**Task objective**
Extract only the first line of the listing and every line after it up to and including the one with "scene.camera = cam". Omit the pictures.
>> BEGIN Stored data
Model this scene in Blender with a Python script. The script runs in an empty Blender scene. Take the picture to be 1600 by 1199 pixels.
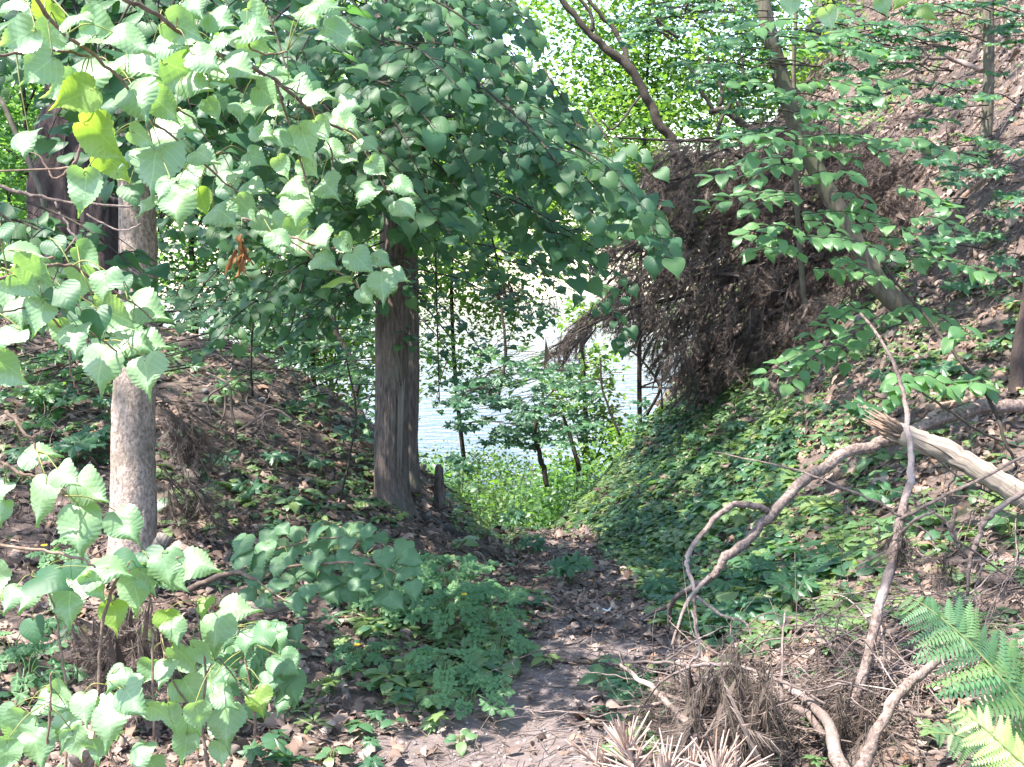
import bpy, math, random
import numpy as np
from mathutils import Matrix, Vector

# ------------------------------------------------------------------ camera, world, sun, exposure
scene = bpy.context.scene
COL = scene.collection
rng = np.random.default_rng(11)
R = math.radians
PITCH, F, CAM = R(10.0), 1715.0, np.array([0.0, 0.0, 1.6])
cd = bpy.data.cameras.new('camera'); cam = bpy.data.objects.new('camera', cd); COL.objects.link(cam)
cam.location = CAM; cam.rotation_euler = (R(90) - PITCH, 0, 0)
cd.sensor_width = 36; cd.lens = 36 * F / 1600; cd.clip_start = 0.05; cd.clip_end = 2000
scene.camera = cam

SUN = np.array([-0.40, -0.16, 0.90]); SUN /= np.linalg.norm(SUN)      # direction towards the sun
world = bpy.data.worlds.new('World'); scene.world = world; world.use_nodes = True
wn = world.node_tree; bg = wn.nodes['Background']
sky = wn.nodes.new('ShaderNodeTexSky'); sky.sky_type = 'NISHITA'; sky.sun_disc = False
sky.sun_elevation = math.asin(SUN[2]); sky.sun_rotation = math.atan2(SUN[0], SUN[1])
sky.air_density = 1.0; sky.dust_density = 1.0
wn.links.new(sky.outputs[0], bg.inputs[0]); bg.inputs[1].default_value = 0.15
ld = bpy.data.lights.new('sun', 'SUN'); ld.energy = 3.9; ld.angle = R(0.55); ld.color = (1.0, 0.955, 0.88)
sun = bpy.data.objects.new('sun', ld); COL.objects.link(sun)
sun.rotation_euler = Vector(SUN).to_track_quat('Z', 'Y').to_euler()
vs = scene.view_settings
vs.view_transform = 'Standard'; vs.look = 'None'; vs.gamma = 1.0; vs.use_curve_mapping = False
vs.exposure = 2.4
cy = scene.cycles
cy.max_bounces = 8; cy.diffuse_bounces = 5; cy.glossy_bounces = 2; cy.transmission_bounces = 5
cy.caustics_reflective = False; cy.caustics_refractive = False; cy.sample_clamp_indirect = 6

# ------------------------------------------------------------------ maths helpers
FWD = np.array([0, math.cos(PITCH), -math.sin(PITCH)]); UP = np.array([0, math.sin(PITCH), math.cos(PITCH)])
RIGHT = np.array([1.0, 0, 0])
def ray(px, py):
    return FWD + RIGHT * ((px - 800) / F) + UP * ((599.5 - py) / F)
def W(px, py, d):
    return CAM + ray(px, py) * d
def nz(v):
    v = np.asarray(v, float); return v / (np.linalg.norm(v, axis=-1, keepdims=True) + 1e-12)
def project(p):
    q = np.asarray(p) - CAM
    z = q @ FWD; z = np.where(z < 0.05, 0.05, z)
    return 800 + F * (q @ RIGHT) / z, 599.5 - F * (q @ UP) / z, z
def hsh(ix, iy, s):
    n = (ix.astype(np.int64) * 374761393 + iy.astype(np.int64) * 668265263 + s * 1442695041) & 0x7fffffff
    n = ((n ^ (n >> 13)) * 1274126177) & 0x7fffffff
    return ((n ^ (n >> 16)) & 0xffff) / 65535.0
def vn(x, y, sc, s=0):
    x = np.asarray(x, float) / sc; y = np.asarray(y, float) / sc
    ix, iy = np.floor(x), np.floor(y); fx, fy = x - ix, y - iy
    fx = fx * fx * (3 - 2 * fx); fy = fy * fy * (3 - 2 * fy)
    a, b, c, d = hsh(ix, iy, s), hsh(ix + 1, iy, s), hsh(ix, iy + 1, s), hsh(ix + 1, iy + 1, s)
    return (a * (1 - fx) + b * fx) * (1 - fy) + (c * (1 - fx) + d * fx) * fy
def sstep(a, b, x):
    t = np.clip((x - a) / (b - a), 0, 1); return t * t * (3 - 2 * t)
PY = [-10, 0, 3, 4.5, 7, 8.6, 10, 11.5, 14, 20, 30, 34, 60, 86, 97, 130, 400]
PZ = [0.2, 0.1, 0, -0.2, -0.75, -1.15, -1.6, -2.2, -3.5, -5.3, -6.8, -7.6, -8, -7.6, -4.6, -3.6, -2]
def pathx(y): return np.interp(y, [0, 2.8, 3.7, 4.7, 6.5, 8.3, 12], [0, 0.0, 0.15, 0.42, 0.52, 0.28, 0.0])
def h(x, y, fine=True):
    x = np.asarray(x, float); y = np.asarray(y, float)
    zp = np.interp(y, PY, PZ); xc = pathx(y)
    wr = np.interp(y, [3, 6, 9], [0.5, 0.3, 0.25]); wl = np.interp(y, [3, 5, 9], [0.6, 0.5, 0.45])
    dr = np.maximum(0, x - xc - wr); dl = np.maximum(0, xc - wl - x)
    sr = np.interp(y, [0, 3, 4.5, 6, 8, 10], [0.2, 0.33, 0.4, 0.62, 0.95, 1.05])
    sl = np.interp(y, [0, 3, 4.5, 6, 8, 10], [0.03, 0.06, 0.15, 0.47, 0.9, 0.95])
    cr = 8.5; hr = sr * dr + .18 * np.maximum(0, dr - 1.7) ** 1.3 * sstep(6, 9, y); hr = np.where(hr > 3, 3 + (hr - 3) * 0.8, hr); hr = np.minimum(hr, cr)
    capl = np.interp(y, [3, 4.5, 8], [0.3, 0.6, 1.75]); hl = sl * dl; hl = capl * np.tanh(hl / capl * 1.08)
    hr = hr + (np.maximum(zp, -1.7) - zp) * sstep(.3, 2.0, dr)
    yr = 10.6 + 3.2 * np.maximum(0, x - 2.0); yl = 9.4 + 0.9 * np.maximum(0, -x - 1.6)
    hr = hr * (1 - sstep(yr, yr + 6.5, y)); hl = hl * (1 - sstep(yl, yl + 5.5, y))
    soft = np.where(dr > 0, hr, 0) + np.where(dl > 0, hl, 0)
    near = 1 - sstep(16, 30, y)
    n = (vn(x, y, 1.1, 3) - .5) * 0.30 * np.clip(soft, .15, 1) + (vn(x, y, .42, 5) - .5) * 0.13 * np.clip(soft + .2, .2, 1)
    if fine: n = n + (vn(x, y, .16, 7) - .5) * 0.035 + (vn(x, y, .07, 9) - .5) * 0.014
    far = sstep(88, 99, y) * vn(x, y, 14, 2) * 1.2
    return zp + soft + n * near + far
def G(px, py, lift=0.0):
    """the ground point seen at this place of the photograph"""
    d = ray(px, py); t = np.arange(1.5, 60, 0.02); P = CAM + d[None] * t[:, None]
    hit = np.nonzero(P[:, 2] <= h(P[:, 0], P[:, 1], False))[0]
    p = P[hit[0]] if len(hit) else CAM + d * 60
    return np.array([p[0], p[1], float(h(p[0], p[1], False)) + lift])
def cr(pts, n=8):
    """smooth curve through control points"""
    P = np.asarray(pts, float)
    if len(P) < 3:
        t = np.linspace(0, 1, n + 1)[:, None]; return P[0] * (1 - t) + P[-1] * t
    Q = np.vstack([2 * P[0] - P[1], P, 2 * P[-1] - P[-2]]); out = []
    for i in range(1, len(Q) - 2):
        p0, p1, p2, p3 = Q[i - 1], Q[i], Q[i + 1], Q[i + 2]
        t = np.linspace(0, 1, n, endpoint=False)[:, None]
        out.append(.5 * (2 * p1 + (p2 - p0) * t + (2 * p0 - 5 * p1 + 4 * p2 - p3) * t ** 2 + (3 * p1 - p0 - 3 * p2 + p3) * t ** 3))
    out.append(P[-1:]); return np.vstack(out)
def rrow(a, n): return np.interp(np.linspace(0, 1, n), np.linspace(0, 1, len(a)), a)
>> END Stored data
**Reply to the exercise**
Model this scene in Blender with a Python script. The script runs in an empty Blender scene. Take the picture to be 1600 by 1199 pixels.
import bpy, math, random
import numpy as np
from mathutils import Matrix, Vector

# ------------------------------------------------------------------ camera, world, sun, exposure
scene = bpy.context.scene
COL = scene.collection
rng = np.random.default_rng(11)
R = math.radians
PITCH, F, CAM = R(10.0), 1715.0, np.array([0.0, 0.0, 1.6])
cd = bpy.data.cameras.new('camera'); cam = bpy.data.objects.new('camera', cd); COL.objects.link(cam)
cam.location = CAM; cam.rotation_euler = (R(90) - PITCH, 0, 0)
cd.sensor_width = 36; cd.lens = 36 * F / 1600; cd.clip_start = 0.05; cd.clip_end = 2000
scene.camera = cam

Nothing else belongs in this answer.